- Provided data
_ _ _ _ _
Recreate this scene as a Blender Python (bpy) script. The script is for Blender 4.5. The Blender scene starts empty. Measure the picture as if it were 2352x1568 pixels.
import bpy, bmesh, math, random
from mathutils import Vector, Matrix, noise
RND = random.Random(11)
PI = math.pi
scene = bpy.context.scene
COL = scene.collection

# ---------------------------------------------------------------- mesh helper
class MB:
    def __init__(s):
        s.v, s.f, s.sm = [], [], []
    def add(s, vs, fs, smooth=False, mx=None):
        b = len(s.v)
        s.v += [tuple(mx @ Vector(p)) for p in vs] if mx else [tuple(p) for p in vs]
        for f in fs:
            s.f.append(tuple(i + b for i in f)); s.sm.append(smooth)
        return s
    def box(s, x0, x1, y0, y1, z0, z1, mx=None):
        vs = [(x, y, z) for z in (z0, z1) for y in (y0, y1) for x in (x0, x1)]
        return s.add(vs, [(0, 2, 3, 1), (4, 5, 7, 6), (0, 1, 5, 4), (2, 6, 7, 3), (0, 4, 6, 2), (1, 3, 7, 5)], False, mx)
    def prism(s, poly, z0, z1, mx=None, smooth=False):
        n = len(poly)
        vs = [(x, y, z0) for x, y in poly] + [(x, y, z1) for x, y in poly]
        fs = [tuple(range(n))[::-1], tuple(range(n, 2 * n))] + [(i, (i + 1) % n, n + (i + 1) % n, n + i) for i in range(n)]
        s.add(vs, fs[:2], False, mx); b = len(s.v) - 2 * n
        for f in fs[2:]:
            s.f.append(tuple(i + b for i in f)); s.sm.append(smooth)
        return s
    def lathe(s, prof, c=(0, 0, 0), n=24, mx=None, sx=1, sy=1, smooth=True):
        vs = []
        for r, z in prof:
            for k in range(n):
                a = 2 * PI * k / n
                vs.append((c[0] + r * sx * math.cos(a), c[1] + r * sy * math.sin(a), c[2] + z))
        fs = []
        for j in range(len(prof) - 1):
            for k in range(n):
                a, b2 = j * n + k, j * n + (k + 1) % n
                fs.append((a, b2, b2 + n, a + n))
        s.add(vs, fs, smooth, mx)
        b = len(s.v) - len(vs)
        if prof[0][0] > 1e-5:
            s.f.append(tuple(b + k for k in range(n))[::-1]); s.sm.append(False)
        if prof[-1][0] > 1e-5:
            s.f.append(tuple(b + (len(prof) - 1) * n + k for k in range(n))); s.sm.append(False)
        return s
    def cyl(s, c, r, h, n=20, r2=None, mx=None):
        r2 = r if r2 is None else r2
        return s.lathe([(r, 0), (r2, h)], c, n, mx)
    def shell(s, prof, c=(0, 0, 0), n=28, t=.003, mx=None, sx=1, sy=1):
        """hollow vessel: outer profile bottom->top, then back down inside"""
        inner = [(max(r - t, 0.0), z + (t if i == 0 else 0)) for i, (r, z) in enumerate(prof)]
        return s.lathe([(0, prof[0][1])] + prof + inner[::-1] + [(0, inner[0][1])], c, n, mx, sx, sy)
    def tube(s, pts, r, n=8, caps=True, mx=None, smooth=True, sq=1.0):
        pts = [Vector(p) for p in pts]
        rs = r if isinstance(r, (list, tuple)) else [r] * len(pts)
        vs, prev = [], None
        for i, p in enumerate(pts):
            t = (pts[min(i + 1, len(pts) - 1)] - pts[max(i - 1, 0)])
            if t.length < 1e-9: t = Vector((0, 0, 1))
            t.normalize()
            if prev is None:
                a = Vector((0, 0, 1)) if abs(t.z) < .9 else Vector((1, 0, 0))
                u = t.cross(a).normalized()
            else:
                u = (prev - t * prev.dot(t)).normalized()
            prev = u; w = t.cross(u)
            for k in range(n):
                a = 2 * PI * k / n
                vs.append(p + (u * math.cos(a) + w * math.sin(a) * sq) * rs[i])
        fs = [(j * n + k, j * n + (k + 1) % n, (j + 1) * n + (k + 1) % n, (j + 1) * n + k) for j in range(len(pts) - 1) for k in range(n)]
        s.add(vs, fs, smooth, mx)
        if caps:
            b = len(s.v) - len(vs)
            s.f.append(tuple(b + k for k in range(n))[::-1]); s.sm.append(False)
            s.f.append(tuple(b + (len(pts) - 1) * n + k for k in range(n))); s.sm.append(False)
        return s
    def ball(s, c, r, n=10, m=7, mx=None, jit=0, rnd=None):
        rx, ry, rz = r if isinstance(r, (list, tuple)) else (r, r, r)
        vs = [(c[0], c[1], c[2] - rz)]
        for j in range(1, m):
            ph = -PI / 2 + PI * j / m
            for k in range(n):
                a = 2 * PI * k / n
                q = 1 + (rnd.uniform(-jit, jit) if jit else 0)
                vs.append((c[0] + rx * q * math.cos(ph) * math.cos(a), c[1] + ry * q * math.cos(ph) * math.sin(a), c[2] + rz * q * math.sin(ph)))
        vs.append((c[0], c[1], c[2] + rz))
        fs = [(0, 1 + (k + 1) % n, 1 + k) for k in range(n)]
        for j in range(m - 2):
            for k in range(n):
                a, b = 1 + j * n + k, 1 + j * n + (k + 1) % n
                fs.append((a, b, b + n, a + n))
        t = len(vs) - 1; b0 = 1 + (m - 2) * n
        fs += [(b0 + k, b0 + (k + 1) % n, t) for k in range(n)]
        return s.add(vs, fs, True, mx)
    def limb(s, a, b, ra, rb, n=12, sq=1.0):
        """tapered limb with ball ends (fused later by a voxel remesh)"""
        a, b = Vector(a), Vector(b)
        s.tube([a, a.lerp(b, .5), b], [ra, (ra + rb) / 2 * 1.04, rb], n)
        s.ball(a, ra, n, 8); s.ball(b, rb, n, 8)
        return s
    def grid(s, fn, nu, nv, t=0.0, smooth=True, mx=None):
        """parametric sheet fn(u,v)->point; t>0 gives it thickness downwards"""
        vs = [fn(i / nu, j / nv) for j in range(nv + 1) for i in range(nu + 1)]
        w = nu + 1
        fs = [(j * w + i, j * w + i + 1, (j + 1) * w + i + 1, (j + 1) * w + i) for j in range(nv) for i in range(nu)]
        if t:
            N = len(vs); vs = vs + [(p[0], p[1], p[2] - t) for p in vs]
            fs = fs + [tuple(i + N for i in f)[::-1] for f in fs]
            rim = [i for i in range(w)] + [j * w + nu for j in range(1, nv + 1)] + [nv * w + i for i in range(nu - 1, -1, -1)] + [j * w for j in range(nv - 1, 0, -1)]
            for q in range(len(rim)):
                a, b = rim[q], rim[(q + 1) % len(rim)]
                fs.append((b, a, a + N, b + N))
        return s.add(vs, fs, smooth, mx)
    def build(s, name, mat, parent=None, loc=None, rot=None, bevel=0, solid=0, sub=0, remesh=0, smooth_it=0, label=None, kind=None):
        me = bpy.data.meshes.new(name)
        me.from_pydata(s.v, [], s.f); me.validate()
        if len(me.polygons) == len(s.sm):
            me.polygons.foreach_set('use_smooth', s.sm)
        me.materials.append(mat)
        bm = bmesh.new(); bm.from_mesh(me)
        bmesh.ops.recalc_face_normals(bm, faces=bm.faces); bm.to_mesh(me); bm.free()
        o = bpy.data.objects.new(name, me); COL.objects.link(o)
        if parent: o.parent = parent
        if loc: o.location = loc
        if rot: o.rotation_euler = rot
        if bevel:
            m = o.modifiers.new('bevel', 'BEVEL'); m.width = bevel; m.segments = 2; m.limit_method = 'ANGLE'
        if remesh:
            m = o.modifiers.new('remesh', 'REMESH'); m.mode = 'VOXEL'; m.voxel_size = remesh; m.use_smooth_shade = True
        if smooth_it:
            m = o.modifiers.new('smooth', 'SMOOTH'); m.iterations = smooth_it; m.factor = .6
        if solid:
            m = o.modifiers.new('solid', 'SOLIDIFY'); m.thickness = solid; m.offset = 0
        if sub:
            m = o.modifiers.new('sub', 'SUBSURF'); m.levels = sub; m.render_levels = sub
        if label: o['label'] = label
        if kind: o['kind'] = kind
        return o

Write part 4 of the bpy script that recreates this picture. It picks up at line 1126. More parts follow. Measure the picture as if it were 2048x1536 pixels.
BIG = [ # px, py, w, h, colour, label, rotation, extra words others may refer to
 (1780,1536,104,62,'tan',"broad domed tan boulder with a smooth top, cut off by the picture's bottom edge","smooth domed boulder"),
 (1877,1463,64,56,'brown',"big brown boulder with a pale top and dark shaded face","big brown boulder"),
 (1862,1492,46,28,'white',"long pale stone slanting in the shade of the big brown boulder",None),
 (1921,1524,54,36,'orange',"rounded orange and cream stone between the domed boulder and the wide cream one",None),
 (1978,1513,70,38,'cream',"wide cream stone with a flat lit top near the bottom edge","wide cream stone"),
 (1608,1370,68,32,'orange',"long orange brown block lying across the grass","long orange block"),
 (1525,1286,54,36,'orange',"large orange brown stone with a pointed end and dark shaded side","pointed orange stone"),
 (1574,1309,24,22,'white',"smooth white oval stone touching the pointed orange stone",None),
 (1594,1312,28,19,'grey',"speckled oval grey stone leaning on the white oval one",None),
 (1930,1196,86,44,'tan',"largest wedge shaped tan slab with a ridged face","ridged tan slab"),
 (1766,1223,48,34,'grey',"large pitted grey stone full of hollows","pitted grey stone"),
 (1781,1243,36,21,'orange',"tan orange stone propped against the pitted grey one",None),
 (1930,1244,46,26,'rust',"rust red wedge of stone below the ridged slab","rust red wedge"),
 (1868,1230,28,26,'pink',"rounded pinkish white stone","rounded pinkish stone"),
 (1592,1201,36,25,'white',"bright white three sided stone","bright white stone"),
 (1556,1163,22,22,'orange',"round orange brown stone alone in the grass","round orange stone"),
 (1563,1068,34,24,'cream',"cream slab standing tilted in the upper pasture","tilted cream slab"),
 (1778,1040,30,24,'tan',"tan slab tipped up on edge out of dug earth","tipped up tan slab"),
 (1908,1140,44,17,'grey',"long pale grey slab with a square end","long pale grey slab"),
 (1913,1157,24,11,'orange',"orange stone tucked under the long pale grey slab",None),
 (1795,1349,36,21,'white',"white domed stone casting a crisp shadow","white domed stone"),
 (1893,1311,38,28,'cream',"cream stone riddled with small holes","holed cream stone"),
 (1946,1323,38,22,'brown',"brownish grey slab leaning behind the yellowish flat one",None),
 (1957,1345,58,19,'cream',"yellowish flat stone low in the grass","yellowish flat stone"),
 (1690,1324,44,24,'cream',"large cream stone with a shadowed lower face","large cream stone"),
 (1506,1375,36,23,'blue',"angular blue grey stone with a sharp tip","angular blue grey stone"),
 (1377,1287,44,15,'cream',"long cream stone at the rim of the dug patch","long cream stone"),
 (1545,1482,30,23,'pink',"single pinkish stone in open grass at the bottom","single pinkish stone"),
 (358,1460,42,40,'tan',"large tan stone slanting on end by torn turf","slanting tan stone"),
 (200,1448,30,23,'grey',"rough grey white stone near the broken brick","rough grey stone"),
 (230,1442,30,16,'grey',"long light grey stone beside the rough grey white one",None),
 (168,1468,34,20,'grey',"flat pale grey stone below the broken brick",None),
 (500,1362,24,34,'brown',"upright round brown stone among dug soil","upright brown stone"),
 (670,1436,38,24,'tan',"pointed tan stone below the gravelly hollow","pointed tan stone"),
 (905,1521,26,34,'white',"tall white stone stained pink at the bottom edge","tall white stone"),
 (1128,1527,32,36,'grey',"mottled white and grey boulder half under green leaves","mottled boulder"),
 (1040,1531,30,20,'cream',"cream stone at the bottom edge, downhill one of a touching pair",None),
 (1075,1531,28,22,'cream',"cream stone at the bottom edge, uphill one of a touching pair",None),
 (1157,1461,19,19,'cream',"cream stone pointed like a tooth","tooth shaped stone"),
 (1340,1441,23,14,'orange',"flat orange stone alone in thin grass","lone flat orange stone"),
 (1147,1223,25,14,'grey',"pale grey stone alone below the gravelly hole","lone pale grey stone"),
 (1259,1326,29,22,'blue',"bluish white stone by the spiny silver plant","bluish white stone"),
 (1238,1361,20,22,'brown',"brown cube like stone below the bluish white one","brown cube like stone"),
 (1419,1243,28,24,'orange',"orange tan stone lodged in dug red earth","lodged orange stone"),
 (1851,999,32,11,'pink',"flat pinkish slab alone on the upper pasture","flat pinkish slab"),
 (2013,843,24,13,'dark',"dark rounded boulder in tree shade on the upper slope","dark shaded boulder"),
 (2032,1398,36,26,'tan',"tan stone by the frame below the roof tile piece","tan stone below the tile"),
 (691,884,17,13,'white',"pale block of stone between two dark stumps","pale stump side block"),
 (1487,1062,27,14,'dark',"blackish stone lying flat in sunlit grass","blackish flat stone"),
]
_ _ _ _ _
- Written exercise
Everything from the first line of the data through the line containing "COL = scene.collection" should be echoed exactly. Add nothing.

- Response to this exercise
Recreate this scene as a Blender Python (bpy) script. The script is for Blender 4.5. The Blender scene starts empty. Measure the picture as if it were 2352x1568 pixels.
import bpy, bmesh, math, random
from mathutils import Vector, Matrix, noise
RND = random.Random(11)
PI = math.pi
scene = bpy.context.scene
COL = scene.collection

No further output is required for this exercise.